Sanusi warned that any attempt to effect a reduction in the recurrent expenditure will result in massive retrenchment or a downward review in the salaries of public officers.

Fuel subsidy: Nigeria spends $16bn in 11 months - Sanusi

Sanusi further warned that unless Nigeria removes subsidy on petroleum products as planned,the country could be plunged into a major crisis if the country was later forced to undertake the removal by forces outside its control. Sanusi said fuel subsidy is putting enormous pressure on Nigeria's reserves and the economy in general.

He noted that the Federal Government has spent $16 billion in the last 11 months on both the importation of fuel and subsidy to oil marketers. According to Sanusi, $8 billion was sourced by oil companies for the importation of refined petroleum products while $8 billion was used in subsidizing the products, bringing the total to N16 billion within the last 11 months.

FG Committed to reduction in recurrent expenditure - Okonjo-Iweala

However, Minister of Finance, Mrs. Ngozi Okonjo-Iweala, said the federal government has put in place measures to bring about a significant reduction in recurrent expenditure and an increase in capital expenditure in the next couple of years.

She said the government is committed to reducing the recurrent expenditure to below 70 per cent and is targeting the increase of capital expenditure by 10 percentage basis points before the end of the current administration.  She called on Nigerians to support the programmes and policies of the Federal Government, saying that the government is taking the issue of implementation of its programmes seriously. She said the 2012 budget is designed to create the right fiscal conditions that will make the economy work.

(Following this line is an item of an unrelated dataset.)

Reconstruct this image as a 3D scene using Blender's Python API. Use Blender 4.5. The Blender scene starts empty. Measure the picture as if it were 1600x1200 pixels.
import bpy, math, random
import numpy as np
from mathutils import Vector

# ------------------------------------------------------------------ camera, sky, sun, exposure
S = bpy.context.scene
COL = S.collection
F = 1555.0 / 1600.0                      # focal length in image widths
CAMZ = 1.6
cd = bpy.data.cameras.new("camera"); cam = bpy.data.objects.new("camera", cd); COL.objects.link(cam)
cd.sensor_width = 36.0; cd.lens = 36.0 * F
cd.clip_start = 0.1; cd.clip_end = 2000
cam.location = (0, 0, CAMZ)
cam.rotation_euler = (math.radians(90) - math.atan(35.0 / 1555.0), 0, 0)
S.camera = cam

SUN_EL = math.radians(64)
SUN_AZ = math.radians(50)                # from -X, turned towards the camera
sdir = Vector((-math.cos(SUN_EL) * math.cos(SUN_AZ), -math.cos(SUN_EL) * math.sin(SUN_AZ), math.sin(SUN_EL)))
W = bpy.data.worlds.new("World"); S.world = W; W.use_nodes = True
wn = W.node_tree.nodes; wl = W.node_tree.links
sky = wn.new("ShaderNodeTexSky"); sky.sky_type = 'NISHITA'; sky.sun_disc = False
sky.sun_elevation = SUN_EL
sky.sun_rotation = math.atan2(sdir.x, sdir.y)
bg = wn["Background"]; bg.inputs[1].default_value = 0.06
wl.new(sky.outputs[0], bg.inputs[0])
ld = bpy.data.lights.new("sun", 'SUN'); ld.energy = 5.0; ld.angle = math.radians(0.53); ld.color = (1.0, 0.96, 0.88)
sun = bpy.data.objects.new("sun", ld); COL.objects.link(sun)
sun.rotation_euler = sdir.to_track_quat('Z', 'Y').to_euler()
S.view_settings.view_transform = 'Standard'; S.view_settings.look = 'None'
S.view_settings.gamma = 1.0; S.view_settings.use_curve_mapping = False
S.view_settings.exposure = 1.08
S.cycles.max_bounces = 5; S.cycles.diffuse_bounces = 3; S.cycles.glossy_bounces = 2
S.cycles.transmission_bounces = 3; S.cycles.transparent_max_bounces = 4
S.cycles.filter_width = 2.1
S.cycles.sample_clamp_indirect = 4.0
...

'Nigerians should watch and see the results of government programmes and policies. We are plugging leakages in the system and we call for the support of every Nigerians. In the course of our activities, some people will be displaced; these people who are displaced will not give up easily, they will engage in a fight and we are fighting back,' she said.

Okonjo-Iweala said the government is targeting a significant increase in investment in Nigeria, especially in the petroleum sector; hence it is working towards re-presenting the Petroleum Industry Bill to the National Assembly. She said the Bill, which will be re-presented to the National Assembly in the next of couple of days, will address a number of the bottlenecks recorded in the first Bill.